[DATA SECTION]:
━━━━━━━━━━━━━━━━━━━━

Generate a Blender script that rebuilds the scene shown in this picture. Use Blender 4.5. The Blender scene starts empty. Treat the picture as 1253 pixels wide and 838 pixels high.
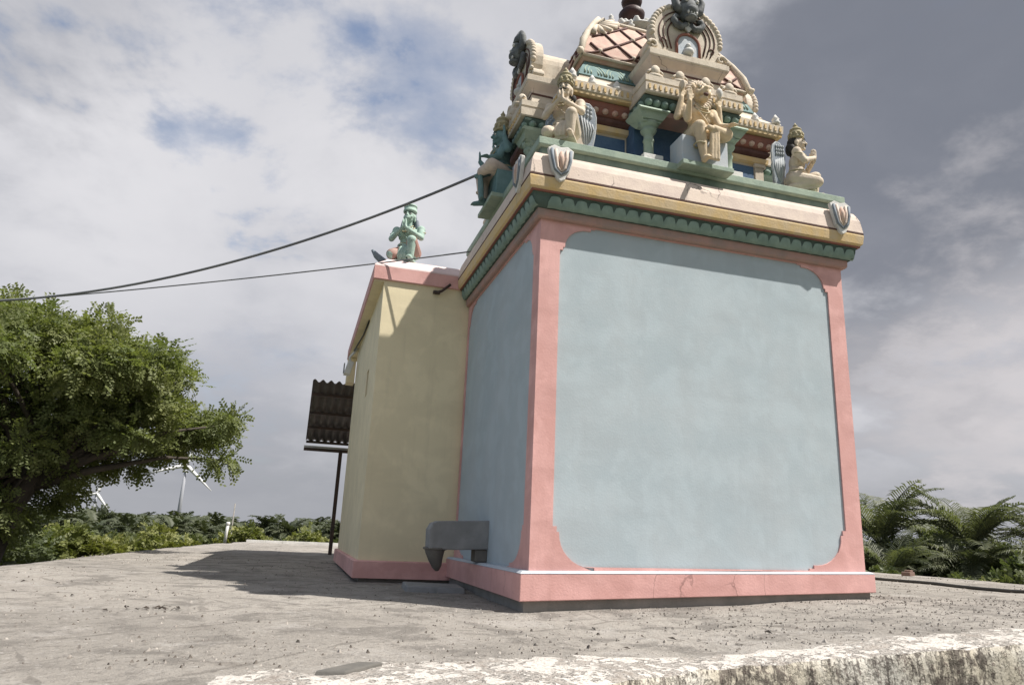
import bpy, bmesh, math, random
import numpy as np
from mathutils import Vector, Matrix, noise as mnoise

SC = bpy.context.scene
COL = SC.collection
PI = math.pi

# ------------------------------------------------------------------ camera
cam_d = bpy.data.cameras.new('camera'); cam = bpy.data.objects.new('camera', cam_d); COL.objects.link(cam)
cam_d.sensor_width = 36.0; cam_d.lens = 24.865; cam_d.clip_start = 0.05; cam_d.clip_end = 8000
_r = Vector((0.95743942, -0.28536333, 0.04333042)); _u = Vector((-0.1144755, -0.23761734, 0.96458974)); _f = Vector((0.26496248, 0.92849651, 0.26017132))
cam.matrix_world = Matrix(((_r.x, _u.x, -_f.x, -1.68169), (_r.y, _u.y, -_f.y, -5.17544), (_r.z, _u.z, -_f.z, 0.55), (0, 0, 0, 1)))
SC.camera = cam

# ------------------------------------------------------------------ view, sky, sun
SC.view_settings.view_transform = 'Standard'; SC.view_settings.look = 'None'
SC.view_settings.exposure = 0.5; SC.view_settings.gamma = 1.0
try: SC.view_settings.use_curve_mapping = False
except Exception: pass
SUN_DIR = Vector((0.515, -0.365, 1.0)).normalized()          # towards the sun
sun_d = bpy.data.lights.new('sun', 'SUN'); sun_d.energy = 5.0; sun_d.angle = math.radians(0.5); sun_d.color = (1.0, 0.95, 0.885)
sun = bpy.data.objects.new('sun', sun_d); COL.objects.link(sun)
sun.rotation_euler = SUN_DIR.to_track_quat('Z', 'Y').to_euler(); sun.location = (6, -5, 12)


class NT:
    """tiny node-graph helper"""
    def __init__(s, tree): s.t = tree; s.n = tree.nodes; s.l = tree.links
    def node(s, typ, **kw):
        n = s.n.new(typ)
        for k, v in kw.items(): setattr(n, k, v)
        return n
    def put(s, sock, v):
        if isinstance(v, bpy.types.NodeSocket): s.l.new(v, sock)
        elif isinstance(v, (tuple, list)) and sock.type == 'RGBA' and len(v) == 3: sock.default_value = (*v, 1)
        else: sock.default_value = v
    def math(s, op, a, b=0.0, c=0.0, clamp=False):
        n = s.node('ShaderNodeMath', operation=op, use_clamp=clamp)
        s.put(n.inputs[0], a); s.put(n.inputs[1], b)
        s.put(n.inputs[2], c)
        return n.outputs[0]
    def vmath(s, op, a, b=(0, 0, 0)):
        n = s.node('ShaderNodeVectorMath', operation=op); s.put(n.inputs[0], a); s.put(n.inputs[1], b)
        return n.outputs['Value'] if op in ('DOT_PRODUCT', 'LENGTH') else n.outputs[0]
    def scale(s, v, x, y, z):
        return s.vmath('MULTIPLY', v, (x, y, z))
    def noise(s, vec, scale, detail=4.0, rough=0.55, dist=0.0):
        n = s.node('ShaderNodeTexNoise'); s.put(n.inputs['Vector'], vec)
        n.inputs['Scale'].default_value = scale; n.inputs['Detail'].default_value = detail
        n.inputs['Roughness'].default_value = rough; n.inputs['Distortion'].default_value = dist
        return n.outputs['Fac']
    def ramp(s, fac, a, b, lo=0.0, hi=1.0, smooth=True):
        n = s.node('ShaderNodeMapRange'); n.interpolation_type = 'SMOOTHSTEP' if smooth else 'LINEAR'
        s.put(n.inputs[0], fac); n.inputs[1].default_value = a; n.inputs[2].default_value = b
        n.inputs[3].default_value = lo; n.inputs[4].default_value = hi
        return n.outputs[0]
    def mix(s, f, a, b, mode='MIX'):
        n = s.node('ShaderNodeMix', data_type='RGBA', blend_type=mode)
        s.put(n.inputs[0], f); s.put(n.inputs[6], a); s.put(n.inputs[7], b)
        return n.outputs[2]


world = bpy.data.worlds.new('World'); SC.world = world; world.use_nodes = True
wt = world.node_tree; wt.nodes.clear(); W_ = NT(wt)
def build_sky():
    d = W_.node('ShaderNodeTexCoord').outputs['Generated']
    sky = W_.node('ShaderNodeTexSky', sky_type='NISHITA'); sky.sun_disc = False
    sky.sun_elevation = math.asin(SUN_DIR.z); sky.sun_rotation = math.atan2(SUN_DIR.x, SUN_DIR.y)
    sky.air_density = 1.0; sky.dust_density = 1.5; sky.ozone_density = 1.0
    blue = W_.mix(1.0, sky.outputs[0], (0.11, 0.11, 0.11), 'MULTIPLY')
    sep = W_.node('ShaderNodeSeparateXYZ'); wt.links.new(d, sep.inputs[0])
    z = sep.outputs[2]
    zz = W_.math('ADD', W_.math('MAXIMUM', z, 0.0), 0.32)
    comb = W_.node('ShaderNodeCombineXYZ')
    W_.put(comb.inputs[0], W_.math('DIVIDE', sep.outputs[0], zz)); W_.put(comb.inputs[1], W_.math('DIVIDE', sep.outputs[1], zz)); comb.inputs[2].default_value = 3.7
    p = comb.outputs[0]
    n_big = W_.noise(p, 1.25, 3, 0.5, 0.3)
    n_mid = W_.noise(p, 3.1, 6, 0.55, 0.2)
    n_fine = W_.noise(p, 7.0, 6, 0.6, 0.1)
    wob = W_.math('ADD', W_.math('MULTIPLY', W_.math('SUBTRACT', n_mid, 0.5), 0.10), W_.math('MULTIPLY', W_.math('SUBTRACT', n_fine, 0.5), 0.05))
    wdeg = W_.math('ADD', W_.math('MULTIPLY', W_.math('SUBTRACT', n_mid, 0.5), 34.0), W_.math('MULTIPLY', W_.math('SUBTRACT', n_fine, 0.5), 16.0))
    def blob(v, r_in, r_out):                                # soft patch of sky around a compass direction, radii in degrees
        dot = W_.vmath('DOT_PRODUCT', W_.vmath('NORMALIZE', d), Vector(v).normalized())
        ang = W_.math('ADD', W_.math('MULTIPLY', W_.math('ARCCOSINE', W_.math('MINIMUM', dot, 0.99999)), 57.2958), wdeg)
        return W_.ramp(ang, r_out, r_in)
    hole = blob((-0.12, 0.78, 0.62), 2, 15)
    hole = W_.math('MAXIMUM', hole, W_.math('MULTIPLY', blob((0.09, 0.80, 0.59), 0, 12), 0.75))
    hole = W_.math('MAXIMUM', hole, W_.math('MULTIPLY', blob((-0.17, 0.872, 0.455), 0, 10), 0.85))
    west = blob((-1.0, -0.10, 0.35), 25, 68)                 # unseen sky to the left, cleared to blue to dim the shrine's left face
    cover = W_.math('ADD', W_.math('ADD', W_.math('MULTIPLY', n_mid, 0.55), W_.math('MULTIPLY', n_fine, 0.35)), W_.math('MULTIPLY', n_big, 0.55))
    cover = W_.math('SUBTRACT', cover, W_.math('MULTIPLY', hole, 0.40))
    cover = W_.math('SUBTRACT', cover, W_.math('MULTIPLY', west, 0.50))
    cover = W_.ramp(cover, 0.12, 0.66, 0.0, 1.0)
    bright = W_.math('ADD', W_.math('ADD', W_.math('MULTIPLY', n_mid, 0.45), W_.math('MULTIPLY', n_fine, 0.2)), W_.math('MULTIPLY', n_big, 0.35))
    bright = W_.ramp(bright, 0.33, 0.64)
    dark = blob((0.63, 0.64, 0.45), 9, 25)
    dark = W_.math('MAXIMUM', dark, W_.math('MULTIPLY', blob((0.58, 0.53, 0.62), 4, 24), 0.8))
    dark = W_.math('MAXIMUM', dark, W_.math('MULTIPLY', blob((0.70, 0.60, 0.37), 5, 15), 0.95))
    dark = W_.math('MAXIMUM', dark, W_.math('MULTIPLY', blob((-0.30, 0.75, 0.58), 2, 14), 0.30))
    glow = W_.math('MAXIMUM', blob((-0.25, 0.87, 0.40), 4, 20), blob((-0.33, 0.83, 0.46), 3, 14))
    glow = W_.math('MAXIMUM', glow, W_.math('MULTIPLY', blob((0.05, 0.90, 0.43), 4, 20), 0.95))
    c = W_.mix(bright, (0.305, 0.315, 0.355), (0.475, 0.475, 0.50))
    c = W_.mix(W_.math('MULTIPLY', glow, W_.ramp(n_mid, 0.3, 0.62, 0.15, 0.85)), c, (0.55, 0.545, 0.565))
    dn = W_.math('MULTIPLY', dark, W_.ramp(n_mid, 0.3, 0.75, 0.98, 0.84))
    c = W_.mix(dn, c, (0.142, 0.153, 0.184))
    lowgrey = W_.ramp(W_.math('ADD', z, wob), 0.02, 0.24, 1.0, 0.0)
    c = W_.mix(W_.math('MULTIPLY', lowgrey, 0.85), c, (0.255, 0.262, 0.285))
    band = W_.math('MAXIMUM', blob((0.775, 0.605, 0.19), 3, 13), W_.math('MULTIPLY', blob((0.69, 0.69, 0.20), 0, 9), 0.6))
    c = W_.mix(W_.math('MULTIPLY', band, W_.ramp(n_mid, 0.3, 0.65, 0.6, 0.95)), c, (0.47, 0.45, 0.46))
    cover = W_.math('MAXIMUM', cover, W_.math('MULTIPLY', lowgrey, W_.math('SUBTRACT', 1.0, W_.math('MULTIPLY', west, 0.5))))
    col = W_.mix(cover, blue, c)
    bg = W_.node('ShaderNodeBackground'); W_.put(bg.inputs[0], col); bg.inputs[1].default_value = 1.0
    out = W_.node('ShaderNodeOutputWorld'); wt.links.new(bg.outputs[0], out.inputs[0])
build_sky()

# ------------------------------------------------------------------ materials
def new_mat(name):
    m = bpy.data.materials.new(name); m.use_nodes = True
    t = m.node_tree; t.nodes.clear(); g = NT(t)
    b = g.node('ShaderNodeBsdfPrincipled'); o = g.node('ShaderNodeOutputMaterial'); t.links.new(b.outputs[0], o.inputs[0])
    return m, g, b, o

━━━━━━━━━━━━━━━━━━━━

[DIRECTIONS FOR THIS TASK]: Exactly reproduce the run of lines from the start of the listing through the line with "SC.camera = cam", inclusive; pictures are not copied.

[FINAL RESULT]:
Generate a Blender script that rebuilds the scene shown in this picture. Use Blender 4.5. The Blender scene starts empty. Treat the picture as 1253 pixels wide and 838 pixels high.
import bpy, bmesh, math, random
import numpy as np
from mathutils import Vector, Matrix, noise as mnoise

SC = bpy.context.scene
COL = SC.collection
PI = math.pi

# ------------------------------------------------------------------ camera
cam_d = bpy.data.cameras.new('camera'); cam = bpy.data.objects.new('camera', cam_d); COL.objects.link(cam)
cam_d.sensor_width = 36.0; cam_d.lens = 24.865; cam_d.clip_start = 0.05; cam_d.clip_end = 8000
_r = Vector((0.95743942, -0.28536333, 0.04333042)); _u = Vector((-0.1144755, -0.23761734, 0.96458974)); _f = Vector((0.26496248, 0.92849651, 0.26017132))
cam.matrix_world = Matrix(((_r.x, _u.x, -_f.x, -1.68169), (_r.y, _u.y, -_f.y, -5.17544), (_r.z, _u.z, -_f.z, 0.55), (0, 0, 0, 1)))
SC.camera = cam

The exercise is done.